In his early years, the saying was, "Anything worth doing is worth doing right." But in later years it became, "Good enough for who it's for." I'm more disposed to the second saying in most things.

6. He put up with my dreaming. I once read about raising worms in a Popular Mechanics magazine. I was going to make lots of money... although he said South Florida was an unlikely place to raise worms. He bought me a tub and, predictably, I was on to something else before he was out for any worms. That tub sat in our backyard for years.

He bought me some wood when, as an 8-year-old or so, I insisted I was going to build a plane to fly my Grandma Shepherd back to Indiana. He bought me leeches and chemicals for a high school project. He bought me computer chips to build a hexadecimal computer I never put together. He bought me a Commodore 64 that I never used to its full potential.

7. In his later years, I always felt like I should be talking to him about something meaningful but I never quite knew what to say. I didn't really know his world, and he didn't know mine. He had never heard of Immanuel Kant, and I knew nothing about cash flow or risk management.

In his later years, he became very anxious. My family can see me taking on those characteristics. It might have been sugar related, the so-called "Miller curse." I took him and mom to the airport about a year before he passed. I dropped them off to park the car, and he was anxious about how I would find them. My mom said, "The same way you would have found us when you were younger." 

He had a soft heart. As far as I can tell, he was the originator of the "Schenck wave." He would stand outside and wave until the departing person's car was out of sight. He was a "J" personality.

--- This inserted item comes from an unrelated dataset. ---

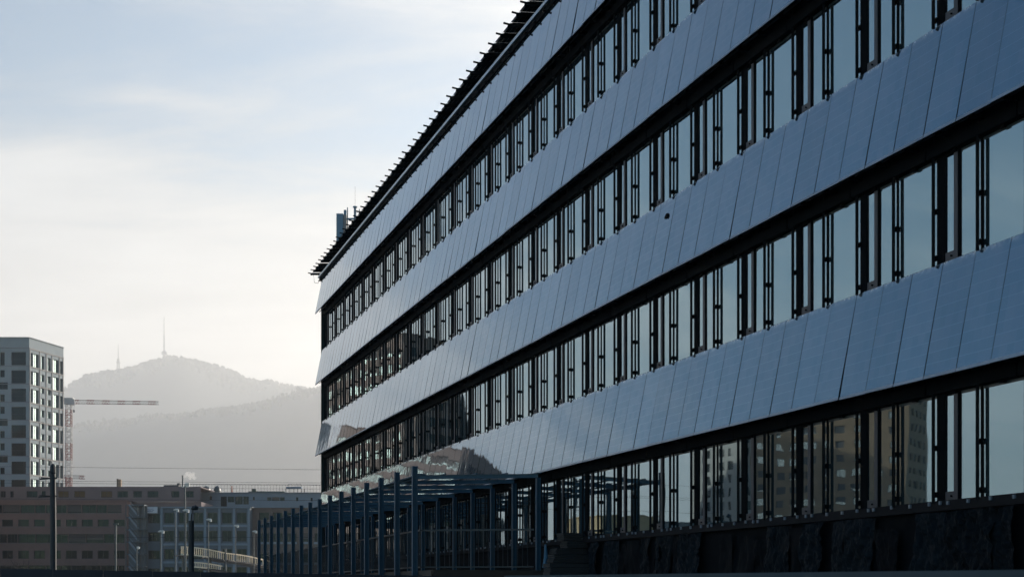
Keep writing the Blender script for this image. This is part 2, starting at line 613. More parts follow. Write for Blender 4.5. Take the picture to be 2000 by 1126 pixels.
for i in range(kr + 1):
    for j in range(ks):
        kn.v.append(tuple(knoll(i / kr, 2 * math.pi * j / ks)))
for i in range(kr):
    for j in range(ks):
        a, b = i * ks + j, i * ks + (j + 1) % ks
        kn.f.append((a, b, b + ks, a + ks))
        kn.m.append(0)
tag(kn.build('wooded_knoll_terrain', FORESTN, smooth=True), kind='structure')
fk = MB()
for k in range(700):
    p = knoll(math.sqrt(random.random()), random.random() * 6.283)
    p.z -= 1
    h = random.uniform(9, 20)
    con = random.random() < 0.7
    tree_into(fk, p, h, h * (0.2 if con else 0.33), con)
tag(fk.build('forest', FORESTN), 'dark conifer wood on the steep knoll beyond the apartment slab', kind='stuff')

# ------------------------------------------------------------------ the solar office building
TH = 881.0 / F
CS = 1 / math.sqrt(1 + TH * TH)
DU = Vector((-TH * CS, CS, 0))                 # along the facade, away from the camera
NW = Vector((-CS, -TH * CS, 0))                # out of the facade
X0 = 14.0
bld = thing('office_building', 'long dark office building clad in tilted blue solar panel bands between window rows', 'building',
            (X0, 0, EYE), math.atan2(DU.y, DU.x))
# children live in (u along facade, w outwards, z above eye level)
U0, U1 = 19.0, 80.3
ST = 3.79
PW = 0.851
SEC = 2.284
body = MB()
body.box(U0 - .5, U1 - .15, -18, -0.10, -EYE, 16.55)
body.build('wall', BODY, bld)
rf = MB()
rf.box(U0 - .5, U1 - .1, -18.1, -0.05, 16.56, 16.72)
rf.box(U0 - .5, U1 - .1, -0.3, -0.05, 16.725, 16.80)
rf.build('roof', DKGREY, bld)

# solar panels
TO, TD = 0.37, 1.86
SL = math.hypot(TO, TD)
D = Vector((0, TO / SL, -TD / SL))
NN = Vector((0, TD / SL, TO / SL))


def panel_mesh(w, length):
    p = MB()
    hw = w / 2
    a0, a1 = Vector((hw, 0, 0)), Vector((-hw, 0, 0))
    b0, b1 = a0 + D * (length - .05), a1 + D * (length - .05)
    e0, e1 = a0 + D * length, a1 + D * length
    back = NN * -0.035
    p.quad(b0, b1, a1, a0, 0, [(0, 0), (1, 0), (1, 1), (0, 1)])
    up = NN * 0.004
    p.quad(e0 + up, e1 + up, b1 + up, b0 + up, 1)
    p.quad(b0 + up, b1 + up, b1, b0, 1)
    p.quad(a0, a1, a1 + back, a0 + back, 1)
    p.quad(e1 + up, e0 + up, e0 + back, e1 + back, 2)
    p.quad(a0, a0 + back, e0 + back, e0 + up, 2)
    p.quad(a1, e1 + up, e1 + back, a1 + back, 2)
    p.quad(a0 + back, a1 + back, e1 + back, e0 + back, 2)
    return p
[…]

He had a schedule. He wanted to keep it. He didn't like to deviate.

But he would. He would protest my mother's openness to side trips and changes of plans. But he almost always fulfilled her wishes. It took a few years to finally go down "Stinking Creek Road," but it did eventually happen.

I hope he knew how much I loved him, how much everyone loved him. I'm sure God welcomed him not as a good and faithful servant but as a good and faithful son. What great love must have overwhelmed him! Then he knew something he probably did not fully understand on earth--God loves him beyond anything he could have understood before.

2 comments:

Martin LaBar said...

He was pretty good at ping-pong.

A good man, a great man.

Joel Conley said...

That was a really nice article. As a father and a son it made me think of my Dad and ponder what my children would write about me.